◆ What to produce
Your task is to reproduce the material exactly.

+ + + +

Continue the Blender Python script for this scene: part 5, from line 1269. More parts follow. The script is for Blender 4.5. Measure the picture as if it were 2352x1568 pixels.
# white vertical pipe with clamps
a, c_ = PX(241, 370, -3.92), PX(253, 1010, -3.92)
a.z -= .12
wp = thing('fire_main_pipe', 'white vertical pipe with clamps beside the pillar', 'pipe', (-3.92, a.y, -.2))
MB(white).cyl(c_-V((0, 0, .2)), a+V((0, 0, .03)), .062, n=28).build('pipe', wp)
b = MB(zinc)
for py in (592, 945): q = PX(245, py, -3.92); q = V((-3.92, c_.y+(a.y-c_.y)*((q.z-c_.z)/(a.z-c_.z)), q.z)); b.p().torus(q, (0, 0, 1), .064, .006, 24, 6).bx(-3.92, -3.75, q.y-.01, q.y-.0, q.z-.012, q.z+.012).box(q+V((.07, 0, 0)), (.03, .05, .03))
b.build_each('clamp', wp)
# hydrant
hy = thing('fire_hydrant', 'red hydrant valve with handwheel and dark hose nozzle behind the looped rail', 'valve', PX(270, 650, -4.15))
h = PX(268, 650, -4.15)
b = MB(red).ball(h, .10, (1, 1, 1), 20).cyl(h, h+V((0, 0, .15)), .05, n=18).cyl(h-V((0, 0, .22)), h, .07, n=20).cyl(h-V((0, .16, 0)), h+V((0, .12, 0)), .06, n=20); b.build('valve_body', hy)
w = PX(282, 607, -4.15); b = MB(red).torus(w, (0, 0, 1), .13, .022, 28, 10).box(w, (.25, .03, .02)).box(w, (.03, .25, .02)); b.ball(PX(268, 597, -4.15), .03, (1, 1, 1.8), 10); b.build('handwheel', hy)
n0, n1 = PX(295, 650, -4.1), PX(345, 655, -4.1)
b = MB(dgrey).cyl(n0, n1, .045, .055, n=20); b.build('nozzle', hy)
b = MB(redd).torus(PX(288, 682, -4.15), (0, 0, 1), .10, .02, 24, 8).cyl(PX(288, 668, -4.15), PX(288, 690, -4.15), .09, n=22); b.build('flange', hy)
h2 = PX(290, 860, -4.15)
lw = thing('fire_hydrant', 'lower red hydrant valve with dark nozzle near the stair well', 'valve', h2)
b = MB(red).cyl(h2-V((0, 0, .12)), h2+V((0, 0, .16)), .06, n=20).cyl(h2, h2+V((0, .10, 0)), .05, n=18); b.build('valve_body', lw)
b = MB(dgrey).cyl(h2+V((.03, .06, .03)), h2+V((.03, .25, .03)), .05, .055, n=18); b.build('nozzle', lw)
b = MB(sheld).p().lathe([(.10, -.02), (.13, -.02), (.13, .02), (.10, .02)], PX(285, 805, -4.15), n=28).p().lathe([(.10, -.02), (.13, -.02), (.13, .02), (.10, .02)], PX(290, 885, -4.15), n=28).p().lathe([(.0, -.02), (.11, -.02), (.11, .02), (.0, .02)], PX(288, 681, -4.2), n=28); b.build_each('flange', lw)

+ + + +

◆ Full output
Continue the Blender Python script for this scene: part 5, from line 1269. More parts follow. The script is for Blender 4.5. Measure the picture as if it were 2352x1568 pixels.
# white vertical pipe with clamps
a, c_ = PX(241, 370, -3.92), PX(253, 1010, -3.92)
a.z -= .12
wp = thing('fire_main_pipe', 'white vertical pipe with clamps beside the pillar', 'pipe', (-3.92, a.y, -.2))
MB(white).cyl(c_-V((0, 0, .2)), a+V((0, 0, .03)), .062, n=28).build('pipe', wp)
b = MB(zinc)
for py in (592, 945): q = PX(245, py, -3.92); q = V((-3.92, c_.y+(a.y-c_.y)*((q.z-c_.z)/(a.z-c_.z)), q.z)); b.p().torus(q, (0, 0, 1), .064, .006, 24, 6).bx(-3.92, -3.75, q.y-.01, q.y-.0, q.z-.012, q.z+.012).box(q+V((.07, 0, 0)), (.03, .05, .03))
b.build_each('clamp', wp)
# hydrant
hy = thing('fire_hydrant', 'red hydrant valve with handwheel and dark hose nozzle behind the looped rail', 'valve', PX(270, 650, -4.15))
h = PX(268, 650, -4.15)
b = MB(red).ball(h, .10, (1, 1, 1), 20).cyl(h, h+V((0, 0, .15)), .05, n=18).cyl(h-V((0, 0, .22)), h, .07, n=20).cyl(h-V((0, .16, 0)), h+V((0, .12, 0)), .06, n=20); b.build('valve_body', hy)
w = PX(282, 607, -4.15); b = MB(red).torus(w, (0, 0, 1), .13, .022, 28, 10).box(w, (.25, .03, .02)).box(w, (.03, .25, .02)); b.ball(PX(268, 597, -4.15), .03, (1, 1, 1.8), 10); b.build('handwheel', hy)
n0, n1 = PX(295, 650, -4.1), PX(345, 655, -4.1)
b = MB(dgrey).cyl(n0, n1, .045, .055, n=20); b.build('nozzle', hy)
b = MB(redd).torus(PX(288, 682, -4.15), (0, 0, 1), .10, .02, 24, 8).cyl(PX(288, 668, -4.15), PX(288, 690, -4.15), .09, n=22); b.build('flange', hy)
h2 = PX(290, 860, -4.15)
lw = thing('fire_hydrant', 'lower red hydrant valve with dark nozzle near the stair well', 'valve', h2)
b = MB(red).cyl(h2-V((0, 0, .12)), h2+V((0, 0, .16)), .06, n=20).cyl(h2, h2+V((0, .10, 0)), .05, n=18); b.build('valve_body', lw)
b = MB(dgrey).cyl(h2+V((.03, .06, .03)), h2+V((.03, .25, .03)), .05, .055, n=18); b.build('nozzle', lw)
b = MB(sheld).p().lathe([(.10, -.02), (.13, -.02), (.13, .02), (.10, .02)], PX(285, 805, -4.15), n=28).p().lathe([(.10, -.02), (.13, -.02), (.13, .02), (.10, .02)], PX(290, 885, -4.15), n=28).p().lathe([(.0, -.02), (.11, -.02), (.11, .02), (.0, .02)], PX(288, 681, -4.2), n=28); b.build_each('flange', lw)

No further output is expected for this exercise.